WORK TO COMPLETE | Repeat the listing below word for word, stopping after the line that contains "return [(cx +".

PROVIDED DATA |
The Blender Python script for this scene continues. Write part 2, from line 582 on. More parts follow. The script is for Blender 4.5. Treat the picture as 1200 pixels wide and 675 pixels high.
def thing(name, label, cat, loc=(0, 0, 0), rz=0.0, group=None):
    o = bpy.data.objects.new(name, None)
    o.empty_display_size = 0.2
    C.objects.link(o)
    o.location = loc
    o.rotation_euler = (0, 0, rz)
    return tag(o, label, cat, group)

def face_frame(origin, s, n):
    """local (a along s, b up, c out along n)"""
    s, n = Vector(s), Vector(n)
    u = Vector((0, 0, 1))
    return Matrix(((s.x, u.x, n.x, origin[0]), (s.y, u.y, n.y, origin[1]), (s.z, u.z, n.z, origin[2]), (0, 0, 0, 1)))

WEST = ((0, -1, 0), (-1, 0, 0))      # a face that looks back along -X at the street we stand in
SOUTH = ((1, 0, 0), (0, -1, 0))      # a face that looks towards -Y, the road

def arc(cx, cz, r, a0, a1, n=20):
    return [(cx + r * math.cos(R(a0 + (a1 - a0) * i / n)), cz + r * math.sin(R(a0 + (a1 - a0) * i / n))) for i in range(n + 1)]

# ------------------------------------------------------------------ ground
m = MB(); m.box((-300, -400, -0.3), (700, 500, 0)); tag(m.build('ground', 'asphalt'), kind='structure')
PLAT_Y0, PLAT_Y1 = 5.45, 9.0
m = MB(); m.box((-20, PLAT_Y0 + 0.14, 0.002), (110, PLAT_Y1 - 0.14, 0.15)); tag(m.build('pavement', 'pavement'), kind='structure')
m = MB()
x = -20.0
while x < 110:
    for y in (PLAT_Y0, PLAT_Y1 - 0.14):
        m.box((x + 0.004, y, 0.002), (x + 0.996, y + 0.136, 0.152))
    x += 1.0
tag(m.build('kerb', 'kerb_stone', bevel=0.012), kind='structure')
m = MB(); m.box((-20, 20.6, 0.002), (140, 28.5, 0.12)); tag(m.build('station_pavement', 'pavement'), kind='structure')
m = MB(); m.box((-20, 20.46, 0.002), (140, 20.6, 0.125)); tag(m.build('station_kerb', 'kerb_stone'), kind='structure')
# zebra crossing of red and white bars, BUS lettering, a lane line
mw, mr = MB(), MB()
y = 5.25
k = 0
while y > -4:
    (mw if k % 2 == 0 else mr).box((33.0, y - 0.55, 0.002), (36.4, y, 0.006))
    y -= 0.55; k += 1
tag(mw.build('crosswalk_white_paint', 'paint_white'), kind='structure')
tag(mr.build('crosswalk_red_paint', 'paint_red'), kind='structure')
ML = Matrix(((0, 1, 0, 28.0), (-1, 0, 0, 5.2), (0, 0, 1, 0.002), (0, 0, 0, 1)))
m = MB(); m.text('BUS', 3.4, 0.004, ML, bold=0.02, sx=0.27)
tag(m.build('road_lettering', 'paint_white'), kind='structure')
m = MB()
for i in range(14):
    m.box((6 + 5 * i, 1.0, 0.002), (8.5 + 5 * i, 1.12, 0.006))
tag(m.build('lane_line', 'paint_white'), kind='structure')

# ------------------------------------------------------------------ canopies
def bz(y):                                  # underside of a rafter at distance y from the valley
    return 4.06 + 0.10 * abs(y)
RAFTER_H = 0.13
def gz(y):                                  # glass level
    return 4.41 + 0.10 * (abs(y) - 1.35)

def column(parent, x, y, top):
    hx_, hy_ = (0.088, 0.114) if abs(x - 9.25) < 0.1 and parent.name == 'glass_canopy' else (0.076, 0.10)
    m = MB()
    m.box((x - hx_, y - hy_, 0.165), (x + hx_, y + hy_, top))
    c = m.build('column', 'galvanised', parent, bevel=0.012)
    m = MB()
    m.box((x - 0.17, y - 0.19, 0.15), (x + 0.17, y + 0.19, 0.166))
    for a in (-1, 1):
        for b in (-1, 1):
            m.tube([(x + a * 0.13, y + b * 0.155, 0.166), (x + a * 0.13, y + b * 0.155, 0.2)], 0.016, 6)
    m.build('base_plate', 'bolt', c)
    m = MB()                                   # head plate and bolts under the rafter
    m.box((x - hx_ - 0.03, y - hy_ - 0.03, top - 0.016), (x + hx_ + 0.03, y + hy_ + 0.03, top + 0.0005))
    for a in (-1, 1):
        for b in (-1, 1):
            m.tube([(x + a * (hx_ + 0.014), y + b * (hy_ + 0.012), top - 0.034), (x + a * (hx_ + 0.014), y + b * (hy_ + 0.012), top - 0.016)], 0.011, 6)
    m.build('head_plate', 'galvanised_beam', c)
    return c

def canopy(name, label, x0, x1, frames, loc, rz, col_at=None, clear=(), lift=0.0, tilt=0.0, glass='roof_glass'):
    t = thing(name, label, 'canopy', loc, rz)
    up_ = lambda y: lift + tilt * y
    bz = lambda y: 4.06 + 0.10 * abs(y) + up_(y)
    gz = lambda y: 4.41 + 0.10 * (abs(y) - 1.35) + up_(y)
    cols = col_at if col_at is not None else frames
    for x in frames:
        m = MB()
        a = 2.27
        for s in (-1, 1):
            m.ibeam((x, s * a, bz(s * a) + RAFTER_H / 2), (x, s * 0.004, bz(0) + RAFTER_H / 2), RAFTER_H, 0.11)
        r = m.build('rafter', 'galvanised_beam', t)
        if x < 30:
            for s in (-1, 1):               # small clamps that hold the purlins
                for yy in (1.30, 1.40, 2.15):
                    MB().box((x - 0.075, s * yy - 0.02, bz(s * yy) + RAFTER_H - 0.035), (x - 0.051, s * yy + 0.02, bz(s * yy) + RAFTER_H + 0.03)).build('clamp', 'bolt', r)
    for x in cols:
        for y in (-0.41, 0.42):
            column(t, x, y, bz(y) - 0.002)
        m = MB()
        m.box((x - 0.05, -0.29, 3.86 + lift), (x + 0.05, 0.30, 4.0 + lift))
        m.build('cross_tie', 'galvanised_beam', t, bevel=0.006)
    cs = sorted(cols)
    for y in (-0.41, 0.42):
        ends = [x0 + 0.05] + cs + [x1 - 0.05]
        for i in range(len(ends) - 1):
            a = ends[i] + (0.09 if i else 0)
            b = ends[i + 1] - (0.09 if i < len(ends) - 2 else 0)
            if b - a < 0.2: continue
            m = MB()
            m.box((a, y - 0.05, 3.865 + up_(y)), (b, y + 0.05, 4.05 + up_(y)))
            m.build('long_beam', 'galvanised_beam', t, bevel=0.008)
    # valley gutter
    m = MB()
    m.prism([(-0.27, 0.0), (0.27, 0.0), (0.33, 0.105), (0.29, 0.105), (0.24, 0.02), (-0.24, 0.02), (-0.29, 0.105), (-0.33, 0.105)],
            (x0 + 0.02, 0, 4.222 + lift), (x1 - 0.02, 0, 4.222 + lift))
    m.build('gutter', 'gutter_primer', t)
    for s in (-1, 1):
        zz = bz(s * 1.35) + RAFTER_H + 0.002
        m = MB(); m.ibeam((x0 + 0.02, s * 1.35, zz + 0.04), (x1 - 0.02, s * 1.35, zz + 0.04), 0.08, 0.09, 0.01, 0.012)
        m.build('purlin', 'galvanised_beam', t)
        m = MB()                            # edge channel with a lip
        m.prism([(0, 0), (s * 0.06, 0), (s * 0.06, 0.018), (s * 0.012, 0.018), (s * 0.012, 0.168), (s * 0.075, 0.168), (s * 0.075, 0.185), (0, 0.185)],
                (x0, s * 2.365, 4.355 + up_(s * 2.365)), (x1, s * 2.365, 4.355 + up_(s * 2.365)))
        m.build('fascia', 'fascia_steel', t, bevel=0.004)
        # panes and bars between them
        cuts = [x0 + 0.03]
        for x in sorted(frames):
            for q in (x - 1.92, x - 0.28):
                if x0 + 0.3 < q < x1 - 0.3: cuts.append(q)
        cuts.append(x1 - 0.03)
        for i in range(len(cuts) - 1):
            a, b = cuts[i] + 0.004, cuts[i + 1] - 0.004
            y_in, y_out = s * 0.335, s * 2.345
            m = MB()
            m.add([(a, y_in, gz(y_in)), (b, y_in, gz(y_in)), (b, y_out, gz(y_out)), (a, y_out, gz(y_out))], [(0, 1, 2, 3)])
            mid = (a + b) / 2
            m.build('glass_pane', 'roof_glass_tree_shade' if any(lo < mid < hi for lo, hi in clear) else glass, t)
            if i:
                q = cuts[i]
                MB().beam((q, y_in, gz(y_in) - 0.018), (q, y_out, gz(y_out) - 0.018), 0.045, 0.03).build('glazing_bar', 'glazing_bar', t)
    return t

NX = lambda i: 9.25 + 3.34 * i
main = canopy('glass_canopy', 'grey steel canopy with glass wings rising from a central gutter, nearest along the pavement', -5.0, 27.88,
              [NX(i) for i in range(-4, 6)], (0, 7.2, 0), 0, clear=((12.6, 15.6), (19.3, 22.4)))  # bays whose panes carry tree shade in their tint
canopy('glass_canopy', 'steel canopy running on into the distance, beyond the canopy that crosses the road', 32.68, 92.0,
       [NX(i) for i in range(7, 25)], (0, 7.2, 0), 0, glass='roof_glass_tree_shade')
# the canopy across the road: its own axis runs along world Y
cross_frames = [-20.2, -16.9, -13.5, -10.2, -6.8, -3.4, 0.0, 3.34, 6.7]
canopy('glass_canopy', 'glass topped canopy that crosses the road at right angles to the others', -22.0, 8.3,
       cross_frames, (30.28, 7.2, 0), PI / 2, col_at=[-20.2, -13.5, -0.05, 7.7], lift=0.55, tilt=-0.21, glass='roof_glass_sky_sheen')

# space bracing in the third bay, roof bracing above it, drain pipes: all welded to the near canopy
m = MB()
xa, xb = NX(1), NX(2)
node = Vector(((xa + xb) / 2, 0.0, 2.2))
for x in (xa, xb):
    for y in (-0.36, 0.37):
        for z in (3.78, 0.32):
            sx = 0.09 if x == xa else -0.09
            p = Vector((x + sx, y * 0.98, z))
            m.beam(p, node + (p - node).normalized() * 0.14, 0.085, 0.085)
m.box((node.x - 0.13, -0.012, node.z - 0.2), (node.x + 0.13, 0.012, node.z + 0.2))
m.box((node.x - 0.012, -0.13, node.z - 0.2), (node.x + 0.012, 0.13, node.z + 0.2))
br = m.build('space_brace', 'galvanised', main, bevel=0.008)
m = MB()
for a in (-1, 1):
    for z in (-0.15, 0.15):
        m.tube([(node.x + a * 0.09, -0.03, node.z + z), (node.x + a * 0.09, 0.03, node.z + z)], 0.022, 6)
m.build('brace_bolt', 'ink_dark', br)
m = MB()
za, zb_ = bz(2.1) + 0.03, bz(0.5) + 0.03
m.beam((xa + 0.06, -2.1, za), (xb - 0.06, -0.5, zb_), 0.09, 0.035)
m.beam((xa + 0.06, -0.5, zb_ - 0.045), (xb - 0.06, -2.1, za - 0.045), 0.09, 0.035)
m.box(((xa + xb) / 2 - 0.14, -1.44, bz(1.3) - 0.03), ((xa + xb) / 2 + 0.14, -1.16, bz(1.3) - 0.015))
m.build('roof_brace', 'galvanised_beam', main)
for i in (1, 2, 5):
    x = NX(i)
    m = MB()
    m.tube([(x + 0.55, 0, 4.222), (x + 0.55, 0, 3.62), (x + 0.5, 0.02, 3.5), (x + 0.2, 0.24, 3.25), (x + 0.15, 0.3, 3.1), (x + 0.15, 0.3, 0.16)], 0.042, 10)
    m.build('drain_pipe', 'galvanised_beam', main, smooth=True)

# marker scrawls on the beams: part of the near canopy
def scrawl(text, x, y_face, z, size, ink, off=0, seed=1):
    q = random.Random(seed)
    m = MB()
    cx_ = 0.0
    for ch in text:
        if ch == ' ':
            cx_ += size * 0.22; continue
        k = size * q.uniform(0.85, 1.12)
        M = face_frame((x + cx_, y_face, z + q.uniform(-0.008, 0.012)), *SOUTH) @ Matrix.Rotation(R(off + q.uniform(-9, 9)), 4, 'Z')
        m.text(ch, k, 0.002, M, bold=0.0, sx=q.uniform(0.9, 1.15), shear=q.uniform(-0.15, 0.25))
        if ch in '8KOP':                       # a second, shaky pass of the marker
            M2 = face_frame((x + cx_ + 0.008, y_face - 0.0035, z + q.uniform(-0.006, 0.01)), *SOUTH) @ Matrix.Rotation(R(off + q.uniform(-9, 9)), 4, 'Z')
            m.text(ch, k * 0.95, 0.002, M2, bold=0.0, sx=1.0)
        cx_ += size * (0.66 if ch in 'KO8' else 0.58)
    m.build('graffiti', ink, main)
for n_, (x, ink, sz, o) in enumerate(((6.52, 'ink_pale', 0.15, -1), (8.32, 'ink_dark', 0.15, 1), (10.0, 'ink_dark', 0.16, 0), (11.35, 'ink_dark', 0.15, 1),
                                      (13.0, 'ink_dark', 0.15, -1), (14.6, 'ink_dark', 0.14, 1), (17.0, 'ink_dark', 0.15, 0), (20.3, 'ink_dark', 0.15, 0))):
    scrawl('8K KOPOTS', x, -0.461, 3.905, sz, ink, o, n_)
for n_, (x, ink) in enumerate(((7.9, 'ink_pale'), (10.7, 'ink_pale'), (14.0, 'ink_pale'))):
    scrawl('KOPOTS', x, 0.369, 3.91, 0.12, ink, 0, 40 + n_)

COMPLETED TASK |
The Blender Python script for this scene continues. Write part 2, from line 582 on. More parts follow. The script is for Blender 4.5. Treat the picture as 1200 pixels wide and 675 pixels high.
def thing(name, label, cat, loc=(0, 0, 0), rz=0.0, group=None):
    o = bpy.data.objects.new(name, None)
    o.empty_display_size = 0.2
    C.objects.link(o)
    o.location = loc
    o.rotation_euler = (0, 0, rz)
    return tag(o, label, cat, group)

def face_frame(origin, s, n):
    """local (a along s, b up, c out along n)"""
    s, n = Vector(s), Vector(n)
    u = Vector((0, 0, 1))
    return Matrix(((s.x, u.x, n.x, origin[0]), (s.y, u.y, n.y, origin[1]), (s.z, u.z, n.z, origin[2]), (0, 0, 0, 1)))

WEST = ((0, -1, 0), (-1, 0, 0))      # a face that looks back along -X at the street we stand in
SOUTH = ((1, 0, 0), (0, -1, 0))      # a face that looks towards -Y, the road

def arc(cx, cz, r, a0, a1, n=20):
    return [(cx + r * math.cos(R(a0 + (a1 - a0) * i / n)), cz + r * math.sin(R(a0 + (a1 - a0) * i / n))) for i in range(n + 1)]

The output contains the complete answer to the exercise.